» Stated task
Please quote the material exactly, every line of it.

» Given material
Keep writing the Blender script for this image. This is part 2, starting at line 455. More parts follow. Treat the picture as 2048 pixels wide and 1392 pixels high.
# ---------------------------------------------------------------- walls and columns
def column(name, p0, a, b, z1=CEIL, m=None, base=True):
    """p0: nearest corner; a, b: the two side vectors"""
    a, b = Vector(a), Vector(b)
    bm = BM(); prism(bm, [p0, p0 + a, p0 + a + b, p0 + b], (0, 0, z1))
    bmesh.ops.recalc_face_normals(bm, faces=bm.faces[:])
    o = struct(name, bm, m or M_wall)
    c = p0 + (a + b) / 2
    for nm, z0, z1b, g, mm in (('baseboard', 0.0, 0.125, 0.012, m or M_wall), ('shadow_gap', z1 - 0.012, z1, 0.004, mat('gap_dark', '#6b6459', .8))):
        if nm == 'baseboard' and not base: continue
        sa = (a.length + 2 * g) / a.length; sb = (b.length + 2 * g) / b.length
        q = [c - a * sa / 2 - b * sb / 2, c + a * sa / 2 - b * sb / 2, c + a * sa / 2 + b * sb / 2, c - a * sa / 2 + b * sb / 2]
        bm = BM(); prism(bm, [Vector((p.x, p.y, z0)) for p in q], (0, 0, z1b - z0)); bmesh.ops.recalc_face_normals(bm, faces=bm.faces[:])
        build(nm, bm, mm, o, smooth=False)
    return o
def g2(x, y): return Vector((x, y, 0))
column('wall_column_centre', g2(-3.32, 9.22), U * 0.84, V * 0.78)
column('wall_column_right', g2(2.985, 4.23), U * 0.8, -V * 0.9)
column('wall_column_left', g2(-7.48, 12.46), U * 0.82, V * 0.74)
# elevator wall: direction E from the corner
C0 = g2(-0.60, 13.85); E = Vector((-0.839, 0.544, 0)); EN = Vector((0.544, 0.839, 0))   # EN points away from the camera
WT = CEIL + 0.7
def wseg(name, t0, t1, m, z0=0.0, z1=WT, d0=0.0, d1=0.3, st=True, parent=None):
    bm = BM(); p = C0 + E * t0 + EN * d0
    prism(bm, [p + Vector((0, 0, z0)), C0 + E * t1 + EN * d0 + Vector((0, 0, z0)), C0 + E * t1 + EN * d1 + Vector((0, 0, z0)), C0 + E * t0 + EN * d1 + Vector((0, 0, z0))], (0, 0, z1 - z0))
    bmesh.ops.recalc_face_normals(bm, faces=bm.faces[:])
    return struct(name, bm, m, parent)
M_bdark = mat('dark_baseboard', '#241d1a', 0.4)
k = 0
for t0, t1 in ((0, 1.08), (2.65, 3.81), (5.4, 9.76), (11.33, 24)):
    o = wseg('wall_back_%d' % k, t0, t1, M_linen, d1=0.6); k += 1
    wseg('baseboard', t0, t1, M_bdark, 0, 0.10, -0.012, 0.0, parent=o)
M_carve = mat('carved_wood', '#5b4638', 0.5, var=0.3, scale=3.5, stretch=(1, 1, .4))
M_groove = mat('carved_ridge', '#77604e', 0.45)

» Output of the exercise
Keep writing the Blender script for this image. This is part 2, starting at line 455. More parts follow. Treat the picture as 2048 pixels wide and 1392 pixels high.
# ---------------------------------------------------------------- walls and columns
def column(name, p0, a, b, z1=CEIL, m=None, base=True):
    """p0: nearest corner; a, b: the two side vectors"""
    a, b = Vector(a), Vector(b)
    bm = BM(); prism(bm, [p0, p0 + a, p0 + a + b, p0 + b], (0, 0, z1))
    bmesh.ops.recalc_face_normals(bm, faces=bm.faces[:])
    o = struct(name, bm, m or M_wall)
    c = p0 + (a + b) / 2
    for nm, z0, z1b, g, mm in (('baseboard', 0.0, 0.125, 0.012, m or M_wall), ('shadow_gap', z1 - 0.012, z1, 0.004, mat('gap_dark', '#6b6459', .8))):
        if nm == 'baseboard' and not base: continue
        sa = (a.length + 2 * g) / a.length; sb = (b.length + 2 * g) / b.length
        q = [c - a * sa / 2 - b * sb / 2, c + a * sa / 2 - b * sb / 2, c + a * sa / 2 + b * sb / 2, c - a * sa / 2 + b * sb / 2]
        bm = BM(); prism(bm, [Vector((p.x, p.y, z0)) for p in q], (0, 0, z1b - z0)); bmesh.ops.recalc_face_normals(bm, faces=bm.faces[:])
        build(nm, bm, mm, o, smooth=False)
    return o
def g2(x, y): return Vector((x, y, 0))
column('wall_column_centre', g2(-3.32, 9.22), U * 0.84, V * 0.78)
column('wall_column_right', g2(2.985, 4.23), U * 0.8, -V * 0.9)
column('wall_column_left', g2(-7.48, 12.46), U * 0.82, V * 0.74)
# elevator wall: direction E from the corner
C0 = g2(-0.60, 13.85); E = Vector((-0.839, 0.544, 0)); EN = Vector((0.544, 0.839, 0))   # EN points away from the camera
WT = CEIL + 0.7
def wseg(name, t0, t1, m, z0=0.0, z1=WT, d0=0.0, d1=0.3, st=True, parent=None):
    bm = BM(); p = C0 + E * t0 + EN * d0
    prism(bm, [p + Vector((0, 0, z0)), C0 + E * t1 + EN * d0 + Vector((0, 0, z0)), C0 + E * t1 + EN * d1 + Vector((0, 0, z0)), C0 + E * t0 + EN * d1 + Vector((0, 0, z0))], (0, 0, z1 - z0))
    bmesh.ops.recalc_face_normals(bm, faces=bm.faces[:])
    return struct(name, bm, m, parent)
M_bdark = mat('dark_baseboard', '#241d1a', 0.4)
k = 0
for t0, t1 in ((0, 1.08), (2.65, 3.81), (5.4, 9.76), (11.33, 24)):
    o = wseg('wall_back_%d' % k, t0, t1, M_linen, d1=0.6); k += 1
    wseg('baseboard', t0, t1, M_bdark, 0, 0.10, -0.012, 0.0, parent=o)
M_carve = mat('carved_wood', '#5b4638', 0.5, var=0.3, scale=3.5, stretch=(1, 1, .4))
M_groove = mat('carved_ridge', '#77604e', 0.45)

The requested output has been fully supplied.